Les statues ne présentent point la variété de gestes et d'attitudes qu'on admire dans les tableaux. Un pleureur, une femme qui écrase le grain du ménage, le boulanger qui brasse la pâte sont aussi rares en ronde bosse qu'ils sont fréquents en bas-reliefs. La plupart des personnages sont tantôt debout et marchant la jambe en avant, tantôt debout mais immobiles et les deux pieds réunis, tantôt assis sur un siège ou sur un dé de pierre, quelquefois agenouillés, et plus souvent accroupis, le buste droit et les jambes à plat sur le sol, comme les fellahs d'aujourd'hui. Cette monotonie voulue s'expliquerait peu si l'on ne connaissait l'usage auquel ces images étaient destinées.

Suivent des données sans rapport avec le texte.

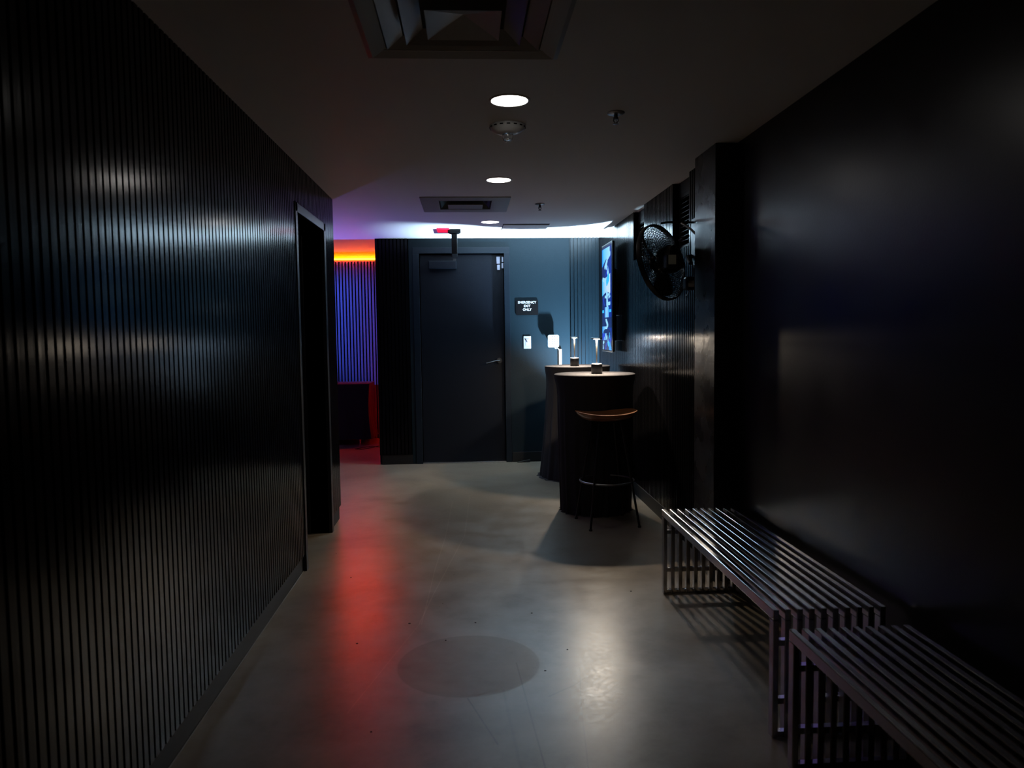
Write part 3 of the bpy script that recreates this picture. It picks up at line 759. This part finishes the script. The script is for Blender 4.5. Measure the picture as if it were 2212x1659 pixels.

Les statues sont appuyées, pour la plupart, à une sorte de dossier rectangulaire qui monte droit derrière elles et, tantôt se termine carrément au niveau du cervelet, tantôt s'achève en un pyramidion dont la pointe se perd parmi les cheveux, tantôt s'arrondit au sommet et paraît au-dessus de la tête du personnage. Les bras sont rarement séparés du corps ; dans bien des cas, ils adhèrent aux côtes et à. la hanche. Celle des jambes qui porte en avant, est reliée souvent au dossier, sur toute sa longueur, par une tranche de pierre."
extrait de Les monuments funéraires de l'Égypte ancienne, 1899, par l'égyptologue Albert Daninos Pacha (1843-1925), membre d'une importante famille grecque installée en Égypte au XIXe s. Il fut attaché au musée du Louvre et inspecteur des fouilles en Égypte.